▶ **Required work**: Copy the lines of the data below exactly, starting at the first and stopping after the line that contains "scene = bpy.context.scene"; include no pictures.

▶ **Dataset extract**:

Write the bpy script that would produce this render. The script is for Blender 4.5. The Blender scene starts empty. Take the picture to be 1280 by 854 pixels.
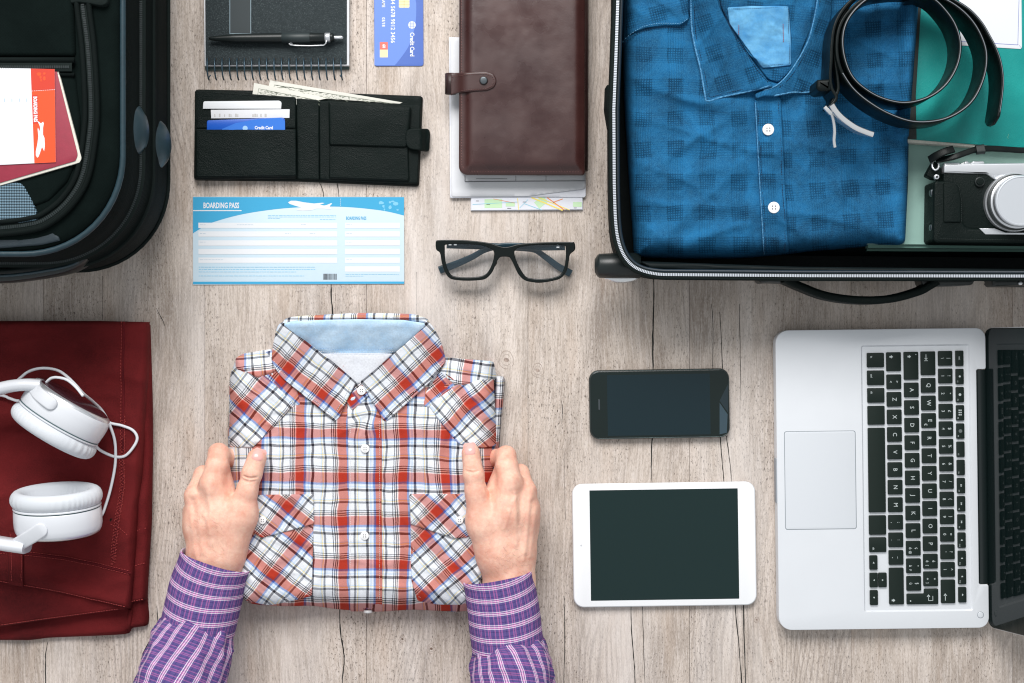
import bpy, bmesh, math, random
import numpy as np
from mathutils import Vector, Matrix, noise as mnoise
from mathutils.geometry import delaunay_2d_cdt
PI = math.pi
scene = bpy.context.scene

# ---------------------------------------------------------------- camera, light, exposure
S = 0.000873      # metres per photo pixel on the floor
H = 1.6           # camera height
cam_d = bpy.data.cameras.new('camera'); cam = bpy.data.objects.new('view_camera', cam_d)
scene.collection.objects.link(cam)
cam.location = (0, 0, H); cam.rotation_euler = (0, 0, 0)
cam_d.sensor_width = 36; cam_d.lens = 36 * H / (1280 * S)
cam_d.clip_start = 0.01; cam_d.clip_end = 50
scene.camera = cam

world = bpy.data.worlds.new("World"); scene.world = world; world.use_nodes = True
wb = world.node_tree.nodes['Background']
wb.inputs[0].default_value = (0.93, 0.97, 1.0, 1); wb.inputs[1].default_value = 0.58

def area(name, loc, target, size, power, color=(1, 1, 1)):
    d = bpy.data.lights.new(name, 'AREA'); d.shape = 'RECTANGLE'
    d.size, d.size_y = size; d.energy = power; d.color = color
    o = bpy.data.objects.new(name, d); scene.collection.objects.link(o)
    o.location = loc
    o.rotation_euler = (Vector(target) - Vector(loc)).to_track_quat('-Z', 'Y').to_euler()
    return o
area('softbox_light', (-0.35, 2.1, 2.3), (0, -0.15, 0), (2.2, 1.4), 129, (1.0, 0.98, 0.96))  # large softbox, high on the far side and slightly left

scene.cycles.filter_width = 1.15
scene.view_settings.view_transform = 'Standard'
scene.view_settings.look = 'None'
scene.view_settings.exposure = 0.0
scene.view_settings.gamma = 1.0
scene.view_settings.use_curve_mapping = False

# ---------------------------------------------------------------- basic helpers
COL = scene.collection
def P(px, py, z=0.0):
    k = S * (1 - z / H)
    return Vector(((px - 640) * k, (427 - py) * k, z))
def K(z=0.0):
    return S * (1 - z / H)
def lin(r, g, b):
    f = lambda c: (c / 255 / 12.92) if c / 255 <= .04045 else ((c / 255 + .055) / 1.055) ** 2.4
    return (f(r), f(g), f(b), 1)
def wloc(o):
    v = Vector((0, 0, 0))
    while o: v += o.location; o = o.parent
    return v
def tag(o, label=None, cat=None, group=None, kind=None):
    if label: o['label'] = label
    if cat: o['category'] = cat
    if group: o['group'] = group
    if kind: o['kind'] = kind
    return o
def thing(name, label, cat, loc, group=None):
    o = bpy.data.objects.new(name, None); COL.objects.link(o)
    o.location = loc; o.empty_display_size = .02
    return tag(o, label, cat, group)
def link(name, me, mat=None, parent=None, smooth=True):
    if parent is not None:
        me.transform(Matrix.Translation(-wloc(parent)))
    o = bpy.data.objects.new(name, me); COL.objects.link(o)
    if parent is not None: o.parent = parent
    if mat is not None:
        me.materials.clear(); me.materials.append(mat)
    if smooth and len(me.polygons):
        me.polygons.foreach_set('use_smooth', [True] * len(me.polygons))
    me.update()
    return o
def sharp(o, deg=35):
    me = o.data
    me.polygons.foreach_set('use_smooth', [True] * len(me.polygons))
    bm = bmesh.new(); bm.from_mesh(me)
    for e in bm.edges:
        if len(e.link_faces) == 2 and e.calc_face_angle(0) > math.radians(deg): e.smooth = False
    bm.to_mesh(me); bm.free()
    return o
def raw(verts, faces, uvs=None):
    me = bpy.data.meshes.new('m'); me.from_pydata([tuple(v) for v in verts], [], [tuple(f) for f in faces])
    if uvs is not None:
        lay = me.uv_layers.new(name='uv')
        li = np.zeros(len(me.loops), dtype=np.int32); me.loops.foreach_get('vertex_index', li)
        lay.data.foreach_set('uv', np.asarray(uvs, dtype=np.float32)[li].ravel())
    me.update(); return me
class MB:
    """collects verts and faces"""
    def __init__(s): s.v = []; s.f = []
    def add(s, v, f):
        n = len(s.v); s.v += [tuple(p) for p in v]; s.f += [tuple(i + n for i in q) for q in f]; return s
    def link(s, name, mat, parent=None, smooth=False, kind=None):
        me = raw(s.v, s.f)
        bm = bmesh.new(); bm.from_mesh(me); bmesh.ops.recalc_face_normals(bm, faces=bm.faces); bm.to_mesh(me); bm.free()
        o = link(name, me, mat, parent, smooth)
        if kind: o['kind'] = kind
        return o

# ---- 2D curves in photo pixels
def fillet(poly, rad, n=5):
    out = []; m = len(poly)
    rads = rad if isinstance(rad, (list, tuple)) else [rad] * m
    for i in range(m):
        a, b, c = np.array(poly[i - 1], float), np.array(poly[i], float), np.array(poly[(i + 1) % m], float)
        la, lc = np.linalg.norm(a - b), np.linalg.norm(c - b)
        r = min(rads[i], la * .49, lc * .49)
        if r < 1e-4: out.append(tuple(b)); continue
        p, q = b + (a - b) / la * r, b + (c - b) / lc * r
        for k in range(n + 1):
            t = k / n
            # rational quadratic, close to a circle arc
            w = .75
            d = (1 - t) ** 2 + 2 * w * t * (1 - t) + t * t
            out.append(tuple(((1 - t) ** 2 * p + 2 * w * t * (1 - t) * b + t * t * q) / d))
    return out
def cat(pts, closed=False, n=8):
    P_ = [np.array(p, float) for p in pts]; m = len(P_); out = []
    segs = m if closed else m - 1
    for i in range(segs):
        if closed: p0, p1, p2, p3 = P_[(i - 1) % m], P_[i], P_[(i + 1) % m], P_[(i + 2) % m]
        else: p0, p1, p2, p3 = P_[max(i - 1, 0)], P_[i], P_[i + 1], P_[min(i + 2, m - 1)]
        for k in range(n):
            t = k / n
            out.append(tuple(.5 * ((2 * p1) + (-p0 + p2) * t + (2 * p0 - 5 * p1 + 4 * p2 - p3) * t * t + (-p0 + 3 * p1 - 3 * p2 + p3) * t ** 3)))
    if not closed: out.append(tuple(P_[-1]))
    return out
def rrect(cx, cy, w, h, r, rot=0, n=6):
    pts = fillet([(-w / 2, -h / 2), (w / 2, -h / 2), (w / 2, h / 2), (-w / 2, h / 2)], r, n)
    c, s = math.cos(rot), math.sin(rot)
    return [(cx + x * c - y * s, cy + x * s + y * c) for x, y in pts]
def circ(cx, cy, r, n=24, ry=None, rot=0):
    ry = ry or r; c, s = math.cos(rot), math.sin(rot)
    o = []
    for i in range(n):
        a = 2 * PI * i / n; x, y = r * math.cos(a), ry * math.sin(a)
        o.append((cx + x * c - y * s, cy + x * s + y * c))
    return o
def resample(pts, step, closed=True):
    p = np.array(pts, float)
    if closed: p = np.vstack([p, p[:1]])
    seg = np.linalg.norm(np.diff(p, axis=0), axis=1); keep = np.r_[True, seg > 1e-6]; p = p[keep]
    seg = np.linalg.norm(np.diff(p, axis=0), axis=1); L = np.r_[0, np.cumsum(seg)]
    n = max(4, int(round(L[-1] / step)))
    t = np.linspace(0, L[-1], n + 1)
    out = np.stack([np.interp(t, L, p[:, 0]), np.interp(t, L, p[:, 1])], 1)
    return out[:-1] if closed else out
def sarea(p):
    p = np.asarray(p); x, y = p[:, 0], p[:, 1]
    return .5 * np.sum(x * np.roll(y, -1) - np.roll(x, -1) * y)
def inset(poly, d):
    p = np.asarray(poly, float); s = 1 if sarea(p) > 0 else -1
    e = np.roll(p, -1, 0) - p; l = np.linalg.norm(e, axis=1, keepdims=True); l[l < 1e-9] = 1e-9; e /= l
    nrm = np.stack([-e[:, 1], e[:, 0]], 1) * s
    n0 = np.roll(nrm, 1, 0); m = nrm + n0; ml = np.linalg.norm(m, axis=1, keepdims=True); ml[ml < 1e-6] = 1
    m = m / ml; c = np.clip(np.sum(m * nrm, 1, keepdims=True), .5, 1)
    return p + m * d / c
def prism(name, poly, z0, z1, mat, parent=None, bev=0.0005, zp=None, segs=3, botbev=0, smooth=True, deg=40):
    """extruded outline (photo pixels at plane zp) with rounded top edge"""
    zp = z1 if zp is None else zp
    k = K(zp); p = np.asarray(poly, float)
    W = np.stack([(p[:, 0] - 640) * k, (427 - p[:, 1]) * k], 1)
    loops = []
    if botbev:
        for i in range(segs + 1):
            a = PI / 2 * (1 - i / segs)
            loops.append((inset(W, botbev * (1 - math.cos(a))), z0 + botbev * (1 - math.sin(a))))
    else: loops.append((W, z0))
    if bev > 0:
        for i in range(segs + 1):
            a = PI / 2 * i / segs
            loops.append((inset(W, bev * (1 - math.cos(a))), z1 - bev + bev * math.sin(a)))
    else: loops.append((W, z1))
    n = len(W); v = []; f = []
    for L, z in loops: v += [(x, y, z) for x, y in L]
    for i in range(len(loops) - 1):
        for j in range(n):
            f.append((i * n + j, i * n + (j + 1) % n, (i + 1) * n + (j + 1) % n, (i + 1) * n + j))
    f.append(tuple(range(n))[::-1]); f.append(tuple(range((len(loops) - 1) * n, len(loops) * n)))
    me = raw(v, f)
    bm = bmesh.new(); bm.from_mesh(me)
    ng = [q for q in bm.faces if len(q.verts) > 4]
    bmesh.ops.triangulate(bm, faces=ng)
    bmesh.ops.recalc_face_normals(bm, faces=bm.faces); bm.to_mesh(me); bm.free()
    o = link(name, me, mat, parent)
    if smooth: sharp(o, deg)
    return o
def frame_sweep(pts, closed, up=None):
    pts = [Vector(p) for p in pts]; n = len(pts); T = []
    for i in range(n):
        if closed: t = pts[(i + 1) % n] - pts[i - 1]
        else: t = pts[min(i + 1, n - 1)] - pts[max(i - 1, 0)]
        T.append(t.normalized() if t.length > 1e-9 else Vector((1, 0, 0)))
    fr = []; nv = None
    for i in range(n):
        if up is not None:
            s = T[i].cross(Vector(up)); s = s.normalized() if s.length > 1e-6 else Vector((1, 0, 0)); u = s.cross(T[i]).normalized()
        else:
            if nv is None:
                nv = Vector((0, 0, 1)); 
                if abs(T[0].dot(nv)) > .9: nv = Vector((0, 1, 0))
            u = (nv - T[i] * nv.dot(T[i])).normalized(); nv = u; s = T[i].cross(u)
        fr.append((pts[i], s, u))
    return fr
def sweep_vf(pts, prof, closed=False, up=None, scale=None, cap=True):
    """prof: list of (side, up) in metres"""
    fr = frame_sweep(pts, closed, up); m = len(prof); v = []; f = []; n = len(fr)
    for i, (c, s, u) in enumerate(fr):
        k = 1 if scale is None else scale[i]
        for a, b in prof: v.append(c + s * a * k + u * b * k)
    for i in range(n if closed else n - 1):
        for j in range(m):
            f.append((i * m + j, i * m + (j + 1) % m, ((i + 1) % n) * m + (j + 1) % m, ((i + 1) % n) * m + j))
    if cap and not closed:
        f.append(tuple(range(m))[::-1]); f.append(tuple(range((n - 1) * m, n * m)))
    return v, f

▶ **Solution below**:
Write the bpy script that would produce this render. The script is for Blender 4.5. The Blender scene starts empty. Take the picture to be 1280 by 854 pixels.
import bpy, bmesh, math, random
import numpy as np
from mathutils import Vector, Matrix, noise as mnoise
from mathutils.geometry import delaunay_2d_cdt
PI = math.pi
scene = bpy.context.scene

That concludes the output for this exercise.